**Job:**
What lies from the line containing "TEAL = mat('teal_seat_plastic', (12, 122, 152), .45, var=.1)" through the line containing "STEP = mat('dark_concrete', (26, 26, 30), .85, var=.2)"? Print exactly those lines, with both ends, and no others.

**Provided data:**
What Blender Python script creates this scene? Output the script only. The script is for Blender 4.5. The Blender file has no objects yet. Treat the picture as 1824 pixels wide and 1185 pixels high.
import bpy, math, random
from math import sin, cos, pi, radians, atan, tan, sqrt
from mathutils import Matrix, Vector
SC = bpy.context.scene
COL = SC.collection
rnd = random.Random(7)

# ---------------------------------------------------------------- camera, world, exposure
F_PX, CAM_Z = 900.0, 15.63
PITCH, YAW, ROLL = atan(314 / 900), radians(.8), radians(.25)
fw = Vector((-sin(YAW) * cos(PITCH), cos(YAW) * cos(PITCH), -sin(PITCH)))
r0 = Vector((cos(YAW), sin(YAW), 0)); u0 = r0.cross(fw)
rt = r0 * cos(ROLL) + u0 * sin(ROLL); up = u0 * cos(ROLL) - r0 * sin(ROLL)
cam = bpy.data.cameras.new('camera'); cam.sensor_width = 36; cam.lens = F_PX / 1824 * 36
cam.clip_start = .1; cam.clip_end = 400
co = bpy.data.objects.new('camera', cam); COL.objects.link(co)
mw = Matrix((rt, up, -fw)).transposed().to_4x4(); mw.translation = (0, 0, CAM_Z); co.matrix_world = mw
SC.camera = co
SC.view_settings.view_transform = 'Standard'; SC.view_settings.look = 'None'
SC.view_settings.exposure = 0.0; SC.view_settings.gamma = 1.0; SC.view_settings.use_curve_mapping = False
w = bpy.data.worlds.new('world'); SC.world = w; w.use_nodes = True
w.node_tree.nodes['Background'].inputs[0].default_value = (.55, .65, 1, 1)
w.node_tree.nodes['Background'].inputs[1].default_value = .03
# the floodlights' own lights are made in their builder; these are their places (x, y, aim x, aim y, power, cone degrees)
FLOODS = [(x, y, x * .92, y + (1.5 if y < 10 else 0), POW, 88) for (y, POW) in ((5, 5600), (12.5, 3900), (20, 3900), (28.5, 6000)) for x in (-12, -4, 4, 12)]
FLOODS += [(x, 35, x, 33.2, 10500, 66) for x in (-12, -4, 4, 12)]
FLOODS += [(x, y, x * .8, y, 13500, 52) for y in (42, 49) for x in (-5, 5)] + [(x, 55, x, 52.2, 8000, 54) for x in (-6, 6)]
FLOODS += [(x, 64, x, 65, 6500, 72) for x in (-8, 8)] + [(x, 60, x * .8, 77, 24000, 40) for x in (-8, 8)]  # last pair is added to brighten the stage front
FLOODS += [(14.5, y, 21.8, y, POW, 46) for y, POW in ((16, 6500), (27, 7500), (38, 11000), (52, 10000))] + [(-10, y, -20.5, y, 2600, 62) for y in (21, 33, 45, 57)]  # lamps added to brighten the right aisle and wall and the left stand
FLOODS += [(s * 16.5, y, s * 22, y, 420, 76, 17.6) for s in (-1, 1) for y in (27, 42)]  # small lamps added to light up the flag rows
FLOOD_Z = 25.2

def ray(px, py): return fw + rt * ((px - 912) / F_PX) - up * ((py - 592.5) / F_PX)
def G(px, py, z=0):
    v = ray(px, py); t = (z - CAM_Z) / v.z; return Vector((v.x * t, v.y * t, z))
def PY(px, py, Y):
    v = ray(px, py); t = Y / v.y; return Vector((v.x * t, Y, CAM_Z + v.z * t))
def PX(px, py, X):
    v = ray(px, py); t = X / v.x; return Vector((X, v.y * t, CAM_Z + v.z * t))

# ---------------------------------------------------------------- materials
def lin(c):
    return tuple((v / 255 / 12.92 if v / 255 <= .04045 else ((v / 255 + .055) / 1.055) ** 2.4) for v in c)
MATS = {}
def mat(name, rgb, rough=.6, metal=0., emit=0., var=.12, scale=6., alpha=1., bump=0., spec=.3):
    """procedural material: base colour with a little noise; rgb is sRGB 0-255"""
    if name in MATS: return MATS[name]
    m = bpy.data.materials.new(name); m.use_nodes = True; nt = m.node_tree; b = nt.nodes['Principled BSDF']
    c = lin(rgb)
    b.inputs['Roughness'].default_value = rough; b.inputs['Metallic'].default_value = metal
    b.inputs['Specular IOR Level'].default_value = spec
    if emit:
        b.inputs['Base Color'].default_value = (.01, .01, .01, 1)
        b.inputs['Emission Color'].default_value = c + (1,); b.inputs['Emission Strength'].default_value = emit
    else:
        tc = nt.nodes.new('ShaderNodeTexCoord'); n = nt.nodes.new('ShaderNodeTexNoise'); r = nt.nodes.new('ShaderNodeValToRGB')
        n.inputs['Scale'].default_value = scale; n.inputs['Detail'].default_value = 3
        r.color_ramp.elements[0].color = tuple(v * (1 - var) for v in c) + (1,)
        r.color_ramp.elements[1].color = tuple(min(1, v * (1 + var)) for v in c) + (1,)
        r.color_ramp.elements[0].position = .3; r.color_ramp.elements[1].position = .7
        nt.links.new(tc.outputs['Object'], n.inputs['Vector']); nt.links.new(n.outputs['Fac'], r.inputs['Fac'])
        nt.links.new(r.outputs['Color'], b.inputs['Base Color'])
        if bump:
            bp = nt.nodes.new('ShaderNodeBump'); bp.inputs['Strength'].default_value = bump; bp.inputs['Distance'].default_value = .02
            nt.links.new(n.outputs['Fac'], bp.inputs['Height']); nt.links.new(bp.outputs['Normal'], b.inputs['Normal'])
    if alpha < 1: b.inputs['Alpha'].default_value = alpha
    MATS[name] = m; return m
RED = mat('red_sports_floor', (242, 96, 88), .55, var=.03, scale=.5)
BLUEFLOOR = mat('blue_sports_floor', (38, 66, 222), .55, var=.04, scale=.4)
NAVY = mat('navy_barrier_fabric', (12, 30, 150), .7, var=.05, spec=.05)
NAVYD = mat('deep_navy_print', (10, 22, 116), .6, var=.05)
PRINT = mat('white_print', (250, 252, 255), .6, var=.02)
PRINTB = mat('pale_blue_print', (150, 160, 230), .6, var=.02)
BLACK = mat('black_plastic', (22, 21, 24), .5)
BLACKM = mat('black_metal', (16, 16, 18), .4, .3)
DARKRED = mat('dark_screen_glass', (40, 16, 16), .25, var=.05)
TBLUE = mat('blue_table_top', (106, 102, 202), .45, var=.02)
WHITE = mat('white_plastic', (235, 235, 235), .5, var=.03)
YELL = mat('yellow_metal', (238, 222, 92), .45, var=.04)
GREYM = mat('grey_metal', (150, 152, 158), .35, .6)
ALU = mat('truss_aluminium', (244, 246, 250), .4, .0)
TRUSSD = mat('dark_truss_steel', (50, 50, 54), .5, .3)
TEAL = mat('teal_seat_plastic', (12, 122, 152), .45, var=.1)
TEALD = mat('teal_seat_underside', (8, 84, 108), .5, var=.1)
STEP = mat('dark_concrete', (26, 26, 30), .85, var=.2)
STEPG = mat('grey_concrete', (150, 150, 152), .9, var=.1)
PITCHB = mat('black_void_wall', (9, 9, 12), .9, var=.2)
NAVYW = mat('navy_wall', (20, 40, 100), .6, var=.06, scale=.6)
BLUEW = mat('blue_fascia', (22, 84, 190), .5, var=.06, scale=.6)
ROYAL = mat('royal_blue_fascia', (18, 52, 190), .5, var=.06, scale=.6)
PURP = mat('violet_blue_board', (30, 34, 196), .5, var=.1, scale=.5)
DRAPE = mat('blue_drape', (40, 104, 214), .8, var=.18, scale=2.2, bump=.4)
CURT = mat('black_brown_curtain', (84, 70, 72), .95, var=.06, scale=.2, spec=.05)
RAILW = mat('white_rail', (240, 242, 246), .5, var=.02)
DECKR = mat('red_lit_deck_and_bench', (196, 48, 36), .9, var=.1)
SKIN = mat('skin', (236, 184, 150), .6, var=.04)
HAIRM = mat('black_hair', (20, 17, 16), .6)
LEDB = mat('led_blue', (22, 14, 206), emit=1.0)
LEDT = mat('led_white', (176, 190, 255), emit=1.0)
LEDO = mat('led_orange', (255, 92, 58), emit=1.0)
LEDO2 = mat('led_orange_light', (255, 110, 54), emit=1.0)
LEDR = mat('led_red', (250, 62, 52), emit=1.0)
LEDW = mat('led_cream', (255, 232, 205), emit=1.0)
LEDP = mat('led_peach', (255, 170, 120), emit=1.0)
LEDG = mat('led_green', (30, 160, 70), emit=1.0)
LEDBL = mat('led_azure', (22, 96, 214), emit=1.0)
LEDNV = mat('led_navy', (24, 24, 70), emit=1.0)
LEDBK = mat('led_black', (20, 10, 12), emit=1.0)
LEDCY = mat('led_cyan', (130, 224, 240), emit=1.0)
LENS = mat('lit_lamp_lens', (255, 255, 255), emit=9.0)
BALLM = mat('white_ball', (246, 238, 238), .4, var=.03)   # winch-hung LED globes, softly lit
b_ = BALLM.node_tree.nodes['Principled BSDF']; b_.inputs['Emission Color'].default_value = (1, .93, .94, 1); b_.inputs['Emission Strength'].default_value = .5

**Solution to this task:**
TEAL = mat('teal_seat_plastic', (12, 122, 152), .45, var=.1)
TEALD = mat('teal_seat_underside', (8, 84, 108), .5, var=.1)
STEP = mat('dark_concrete', (26, 26, 30), .85, var=.2)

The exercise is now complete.